The stay here was longer than was intended, for the Resolution’s fore and mizzen masts were found to be very defective, and her rigging had got into a very bad state. The fore-mast was repaired and the mizzen replaced with a new stick, and when a great deal of work had been done this proved faulty, and a second one had to be cut. New standing rigging was fitted to the main-mast, and a set made from the best of the old, for the fore-mast. When the heaviest part of this work was completed Cook visited the country about King George’s Sound, and was courteously received at a village by the natives, to most of whom he was known. Here he found the women employed making dresses out of bark in much the same way as that employed by the New Zealanders. Sending some sailors to cut grass for the sheep and goats he had left, the natives made a claim which was at once satisfied; but when the men were ordered to go on cutting, fresh claimants sprung up, till Cook says he thought each blade of grass had a separate owner.

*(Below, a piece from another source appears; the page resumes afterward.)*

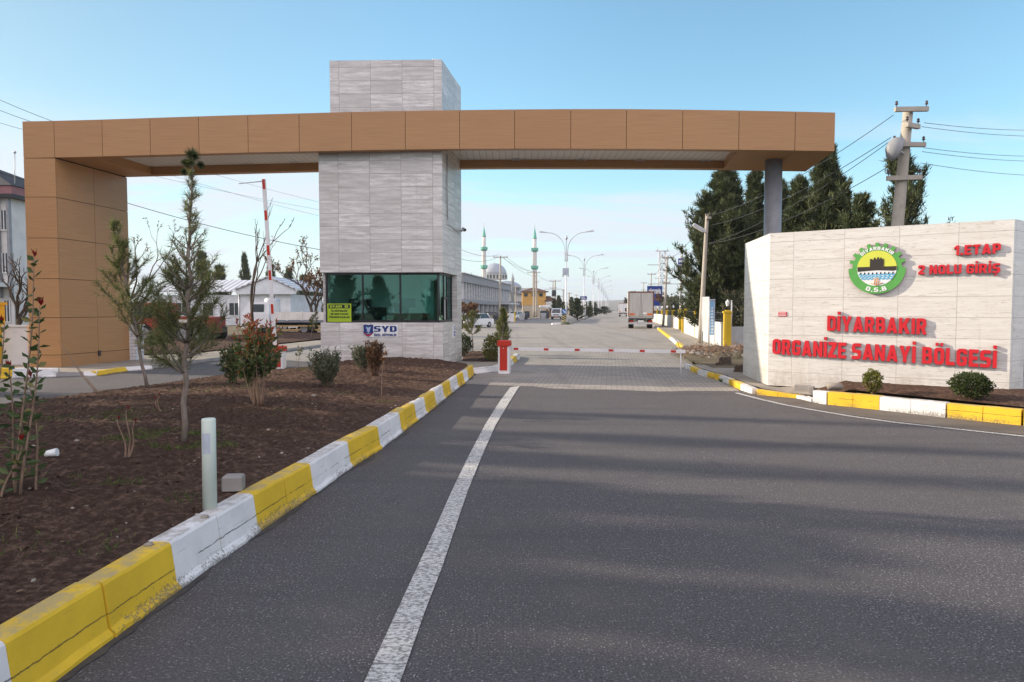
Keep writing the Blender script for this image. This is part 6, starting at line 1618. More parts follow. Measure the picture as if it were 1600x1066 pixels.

When at last the natives found that they could get no more, the cutting was allowed to go on without the slightest further objection.
Punch and the devil.
The people are described as being short, with broad flat faces, high cheek-bones, swarthy complexions, and no pretensions to good looks. Burney says that it was only after much cleaning that their skins were found to be “like our people in England.” Cook says they were docile, courteous, and good-natured, but liable to fits of passion.
“I have often seen a man rave and scold for more than half an hour without any one taking the least notice of it, nor could any one of us tell who it was he was abusing.”